混戦ア・リーグ東地区 首位をいくブルージェイズで奮闘する川崎宗則の明るさに期待

川崎はキャラクターを前面に出して奮闘を続けている

 さらに川崎は最後に見せ場を作った。昇格したばかりの男は結果を出さないといけない。2点ビハインドの9回2アウト。相手のマウンドにはクローザーのロバートソンが上がっていた。川崎が倒れれば、そこで試合が終わる。そんな状況で、川崎はレフトへ三塁打を放ったのだった。

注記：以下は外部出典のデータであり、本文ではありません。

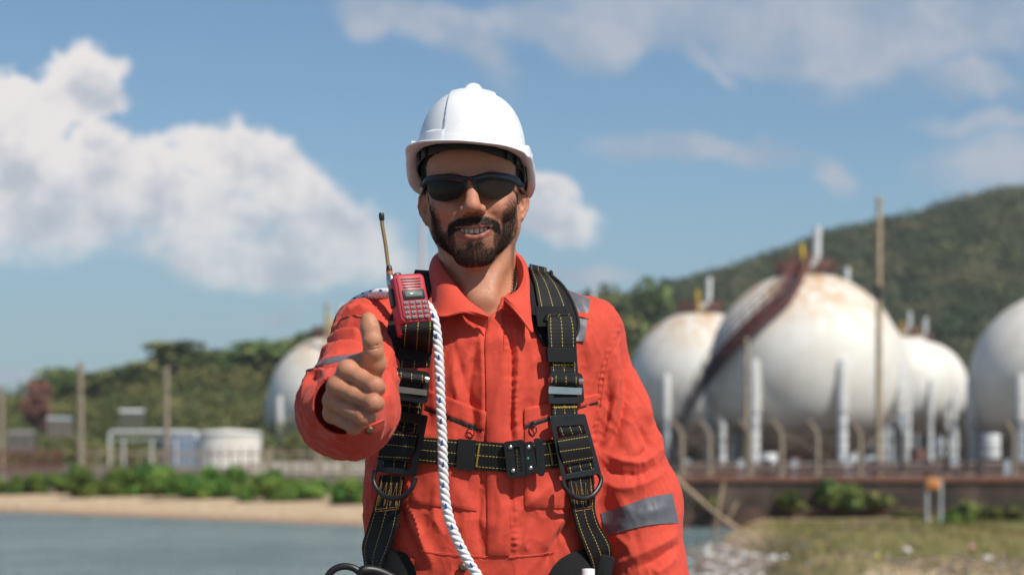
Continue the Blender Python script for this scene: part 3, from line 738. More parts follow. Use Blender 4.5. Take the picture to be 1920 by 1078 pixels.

「最後、盛り上がっていたので、KY(空気が読めない)なことをしようと思いました。俺が塁に出てこの盛り上がりをおさめてやろう。やってやると思っていた」

 打球はレフトのガードナーの前で落ち、それを相手が後逸する間に、走るスピードを緩めずに三塁まで到達した。

 試合には敗れ、田中に11勝目が刻まれた試合となったが、川崎は対戦を楽しんだ。その際、打席での様子をこう振り返っている。

「日本語が通じるんで『行くぞ!マー君』と言ったら(田中も)『よっしゃ』と言っていた。僕も気合が入って、言ったんですけど、三振2つもして悔しいです。ビール飲んで焼酎飲んで、スカッと寝て、また明日です」

 ブルージェイズは強力打線でヤンキースや昨季王者のレッドソックスよりも上をいき、地区首位に立っている。その後も川崎はコメントにあるような明るいキャラクターを前面に出して、スタメン出場し、奮闘を続けている。もちろん、明るさや性格だけで野球ができるわけではない。だが、選手には役割がある。スター選手がそろうブルージェイズの成績が落ち込んだ時に、川崎の明るさがチームを救うことも十分にあり得る。
 
 メジャーリーグではグラウンド外での雰囲気作りひとつで成績が変わる。同地区ではヤンキースのイチロー、黒田、田中、さらにはレッドソックスの上原、田澤が頂点を目指し、しのぎを削っている。その中で、もしかしたら、プレーオフで躍動しているア・リーグ東地区の日本人選手は川崎か――。そんな期待を抱いて、リーグの戦況を見守るのも面白いかもしれない。